Tuesday, November 13, 2007

Loosing Bi-Centenntial Essay Contest Turns Into Win For Asian-American Woman

(This blog was originally posted under a headline of :Art Lessons #4: The Letter (Continued)" on a internet website at The News Tribune, a daily newspaper in Tacoma, WA as part of a reader-generated section entitled "In Your Neighborhood."

As it turned out, the chosen bicentennial essays struck me then as dated reproductions of a style my mother and dad would have been intimately familiar, a vintage rah-rah-rah and bring out the marching brass band feeling that many members of my generation found decidely unfamiliar as we viewed photo montages in LIFE magazine from the on-going war in Vietnam and listened to nightly annoucements on television of the latest daily body count.

And a small cloud of depression which started to form around my younger self when the contest winners were first announced, vanished as rapidly as it began when an unsolicited letter from Dr. Minoru Masuda who identified himself as one of the contest judges - praising my writing and sharing the heretofore unknown news that he'd had actually gone to bat for me with the other judges, stating his belief my writing was the best of all - going so far to even pronounce it "literature", before relating the dismay at his eventual discovery that the taste of the majority was more conventional.


Turning A Loss Upside Down

The arrival of Dr. Masuda's letter has lifted and continued to sustain me over many years in my endeavors to become a writer, long after the thrill of a hypothetical win of first prize that bicentennial year would ever have allowed. Being a loser became one of the most rewarding and transforming chapters in my entire life.

This loss at a relatively early point in my journey provided me with a far more multi-sided model of evaluating the value of those activities which I have engaged in since. Dr. Masuda's gift was everlasting, unlike a prize of the offered cash or a savings bond which by now would have been long spent and for practical purposes mostly forgotten.

Instead I became the beneficiary of a small, powerful but simple idea, extended to me by precious example that each and anyone of us on this Earth by simply being mindful of what value was being added by our neighbors and those other souls whose paths we cross on the trails of life, can enhance their days while adding meaning, purpose and warmth if only we stop for a moment to share our observations with them in a note.

Today spoken recognition, e-mail and text messages can also inspire. However, written words inside an old-fashioned letter have a uniquely special, three-dimensional reality which allows you to hear the same words and relive the original moment with almost all the same relish and enjoyment that you had upon reading it the very first time around.

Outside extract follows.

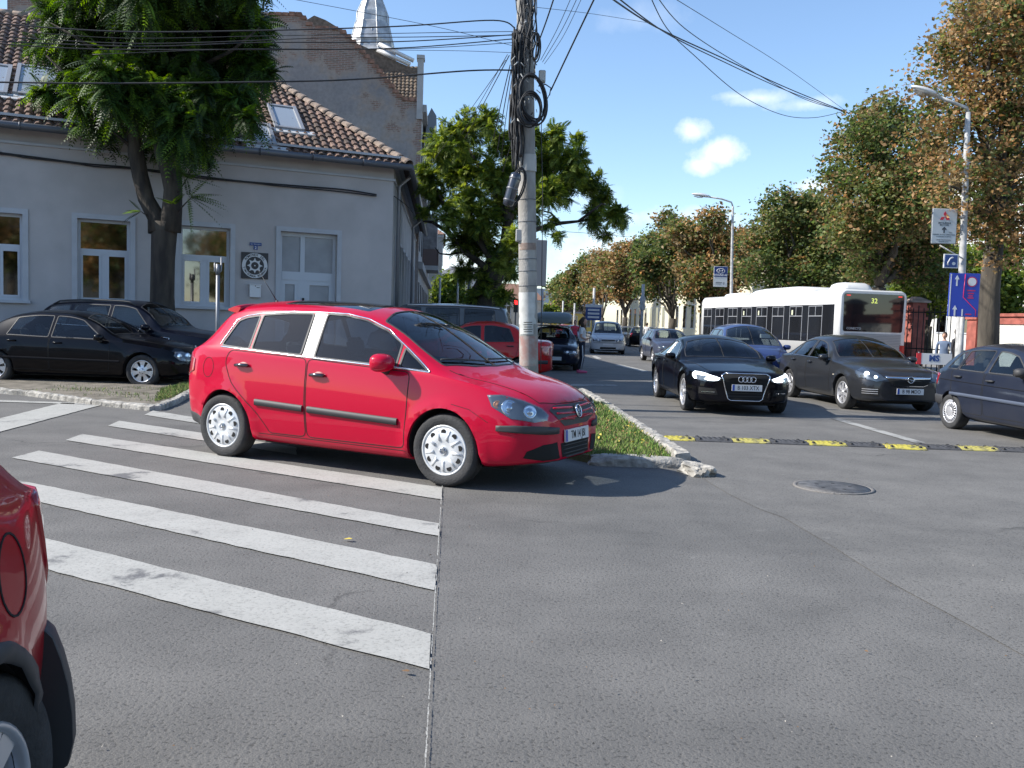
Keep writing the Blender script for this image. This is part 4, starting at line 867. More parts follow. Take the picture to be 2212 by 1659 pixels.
def blob_leaves(name, lobes, n, size, mats, weights, seed, parent, clump=.32, shell=.55, cl=28, droop=0.0):
 """leaf quads gathered in twig-end clumps that fill the lobes' volume, denser near their outside"""
 rg = np.random.default_rng(seed); vol = np.array([r ** 2.2 for _, r in lobes]); k = rg.choice(len(lobes), max(1, n // cl), p=vol / vol.sum())
 C = np.array([lobes[i][0] for i in k]); Rr = np.array([lobes[i][1] for i in k]); m = len(k)
 d = rg.normal(size=(m, 3)); d /= np.linalg.norm(d, axis=1)[:, None]; rad = rg.uniform(shell, 1.05, m) ** .8
 cc = C + d * (Rr * rad)[:, None] * np.array([1, 1, .92])
 cs = clump * rg.uniform(.6, 1.35, m)
 P = np.repeat(cc, cl, 0); out = np.repeat(d, cl, 0); N_ = len(P)
 off = rg.normal(size=(N_, 3)) * np.repeat(cs, cl)[:, None] * np.array([.62, .62, .42]); P = P + off
 mi = np.repeat(rg.choice(len(mats), m, p=weights), cl); sw = rg.random(N_) < .14; mi[sw] = rg.choice(len(mats), sw.sum(), p=weights)
 a = rg.normal(size=(N_, 3)); a[:, 2] = a[:, 2] * .6 - droop; a /= np.linalg.norm(a, axis=1)[:, None]
 nn = rg.normal(size=(N_, 3)) * .8 + out * .5 + np.array([0, 0, .6]); b = np.cross(a, nn); b /= (np.linalg.norm(b, axis=1)[:, None] + 1e-9)
 s = size * rg.uniform(.6, 1.3, N_)[:, None]; up_ = np.cross(b, a)
 V = np.stack([P - a * s * .6, P + b * s * .42 - a * s * .05 + up_ * s * .12, P + a * s * .7, P - b * s * .42 - a * s * .05 + up_ * s * .12], 1).reshape(-1, 3)
 return mesh_np(name, V, np.arange(N_ * 4).reshape(-1, 4), mi, mats, parent=parent)
def tree(label, base, trunk_r, fork_h, lobes, D, depth, nleaf, lsize, mats, weights, seed, bark=M_bark2, group=None, clump=.32, lean=0, cat='tree', name='broadleaf_tree', shell=.5, cl=28, droop=0.0, own=None):
 rg = random.Random(seed); root = tag(empty(name, base), label, cat, group); lb = own or lobes3(lobes, D, depth, rg); inv = Matrix.Translation(-Vector(base))
 mb = MB(); b = Vector(base); f = b + Vector((lean, 0, fork_h))
 pts = [b + Vector((0, 0, -.2)), b + Vector((0, 0, .15)), b.lerp(f, .3) + Vector((.03, .02, 0)), b.lerp(f, .65) + Vector((-.04, 0, 0)), f]
 mb.tube(pts, [trunk_r * 1.5, trunk_r * 1.2, trunk_r, trunk_r * .93, trunk_r * .85], bark, 12)
 big = sorted(lb, key=lambda q: -q[1])[:14]
 for c, r in big:
  c = Vector(c); st = f + Vector((0, 0, rg.uniform(-.1, .5) * min(1, fork_h * .2))); L_ = (c - st).length
  p = limb(mb, st, c, trunk_r * .42, .03, bark, rg, .06, 8, sag=.04 * L_)
  for _ in range(5): e = Vector(c) + Vector((rg.gauss(0, 1), rg.gauss(0, 1), rg.gauss(0, 1))).normalized() * r * rg.uniform(.6, .95); limb(mb, p[rg.randint(4, 8)], e, .035, .008, bark, rg, .08, 4)
 t_ = mb.build('trunk', root, fix=False); t_.matrix_parent_inverse = inv
 c_ = blob_leaves('crown', lb, nleaf, lsize, mats, weights, seed, root, clump, shell, cl, droop); c_.matrix_parent_inverse = inv
 return root
bpy.context.view_layer.update()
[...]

The particular permanence of a note on paper is precisely why I can tell you, that the ripples a certain university professor of Japanese-American descent set into motion, by placing his handwritten signature at the end of a beautifully composed and executed salute to a budding writer he never met, have radiated in the bright intensity of their outwardly curving course the same energy and power which they carried upon their first arrival in the thick liquid darkness of the universe over three decades ago.